- Giovedì il vertice delle destre, Pd e M5S non voteranno Berlusconi, ma devono rassegnarsi: il bis di Mattarella non ci sarà. Il capo dello stato chiede “spirito collaborativo nelle istituzioni”. Letta rilancia sulla legge Zan, ma è un diversivo.
- I giallorossi rischiano di essere tagliati fuori dalle manovre per il Quirinale. Il centrosinistra non ha i voti per eleggere autonomamente.
- Più vicino alla meta il centrodestra: ha 450 grandi elettori, per arrivare ai 504 voti che servono dal terzo turno basta una manciata di voti dal misto fra quelli che, alla spicciolata «in questi giorni stanno cercando Silvio per offrirsi», assicura un ex uomo di governo che sente spesso l’ex cavaliere.
Sarà giovedì a Villa Grande, la nuova residenza di Silvio Berlusconi a Roma, il primo vertice ufficiale di una coalizione, il centrodestra, per discutere del candidato comune al Quirinale. Matteo Salvini, in ansia competitiva con Giorgia Meloni, si è dato un gran da fare a proporre tavoli. Ma alla fine è stato l’anziano ed esperto leader azzurro a convocare gli alleati. Di persona, al telefono, anche per fugare i veleni, sempre circolanti, sulla sua (presunta) precaria salute. Un confronto del resto è urgente.

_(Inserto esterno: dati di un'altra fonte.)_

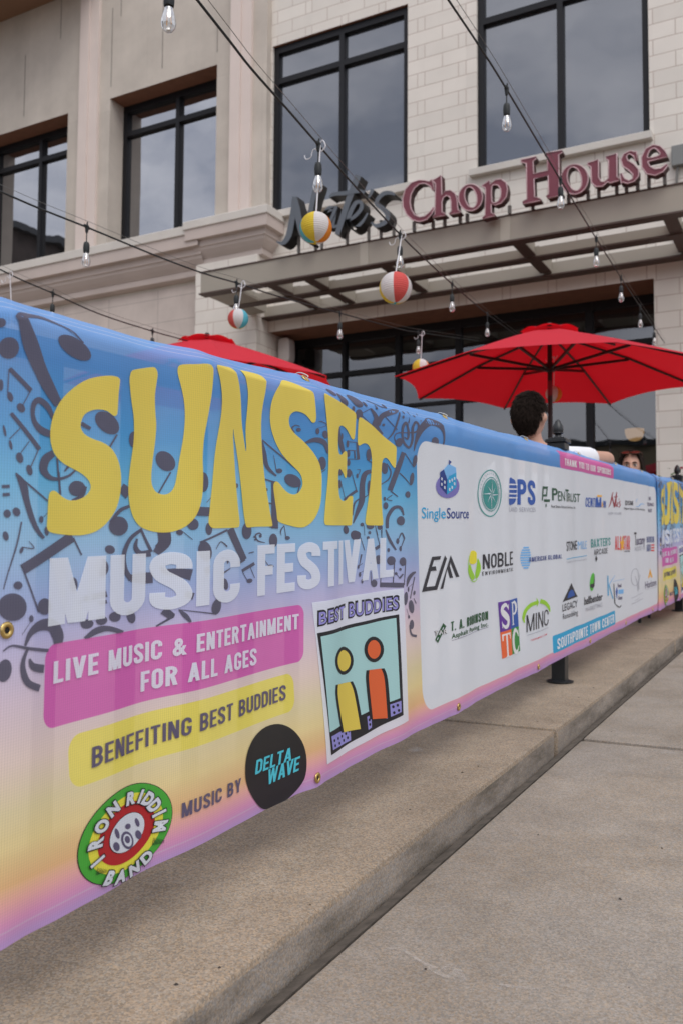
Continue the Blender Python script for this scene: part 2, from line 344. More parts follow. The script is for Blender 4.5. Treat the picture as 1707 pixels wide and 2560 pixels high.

Il fratelli coltelli Salvini e Meloni ormai fanno a gara a chi lancia la frecciata più velenosa all’altro. Ma sono uniti nella freddezza verso la candidatura di Berlusconi. L’ex cavaliere l’ha capito e cerca di costringerli a un gesto di devozione, magari per poi scegliere di rinunciare alla corsa. La leader di Fratelli d’Italia, durante il programma “Un giorno da pecora” su Radio1, cerca di rassicurarlo: «Voto Berlusconi se conferma di volersi candidare», ma, spiega, non sa se l’intenzione sia vera.
Dal canto suo Salvini assicura che «il nome di Berlusconi non dividerà il centrodestra». Se non è Berlusconi il vero nome della coalizione, non lo sarebbe neanche Letizia Moratti, che piace alla leader di FdI. Salvini si è affrettato a liquidare la vicenda dell’incontro segreto fra le due donne riferita da Repubblica come «una montatura di panna».
Il punto è che, se trovassero un bandolo comune, le destre avrebbero il numero di voti più vicino a quelli che servono per eleggere il nuovo presidente. Hanno 450 grandi elettori: 196 della Lega, 128 di FI, 58 di FdI, 30 di Coraggio Italia-Cambiamo-Idea, 5 di Noi con l’Italia, ai quali si aggiungeranno 33 delegati regionali.
Per arrivare ai 504 voti che servono dal quarto turno, basta una manciata di voti dal gruppo misto fra quelli che, alla spicciolata «in questi giorni stanno cercando Silvio per offrirsi», come assicura un ex uomo di governo che sente spesso il leader di FI. Poi c’è anche una riserva aurea: i voti di Italia viva, quelli che Matteo Renzi avrebbe promesso, se determinanti per eleggere l’ex cavaliere. Ma la competizione fra Lega e FdI rischia di lasciare uno spazio di manovra ad altri: il borsino dà verso il basso le azioni di Paola Severino e Marta Cartabia, in risalita quelle di Pier Ferdinando Casini.
La posizione di Mattarella
Sergio Mattarella ha ribadito implicitamente ai più recalcitranti – a sinistra – la sua intenzione di non accettare un bis parlando, alla conferenza degli ambasciatori e delle ambasciatrici alla Farnesina, dell’«ultima occasione» in cui poteva rivolgersi loro. Più tardi, nel pomeriggio, allo scambio degli auguri con i rappresentanti delle istituzioni, ha auspicato che lo «spirito costruttivo e collaborativo» diventi «un tratto stabile dei rapporti istituzionali». Un augurio di unità anche sul nome di Mario Draghi?
Riposto il sogno della permanenza di Mattarella al Quirinale, i giallorossi puntano almeno a non essere tagliati fuori dalle manovre. Il centrosinistra, per la prima volta, non ha i voti per eleggere. Letta e Conte uniscono le loro debolezze, anche se nel M5s c’è chi riferisce che Luigi Di Maio lavori a un candidato della destra. Il presidente del M5s, Giuseppe Conte, esclude il voto dei suoi su Berlusconi e Moratti. E il segretario dem rilancia la legge Zan, annunciando che da aprile – cioè da quando scadranno i sei mesi di stop inflitti dal Senato al ddl – il Pd rilancerà il tema con un nuovo testo. Ma sono diversivi. Aprile è lontano. Sarà la partita del Colle a decidere il calendario, anche delle aule.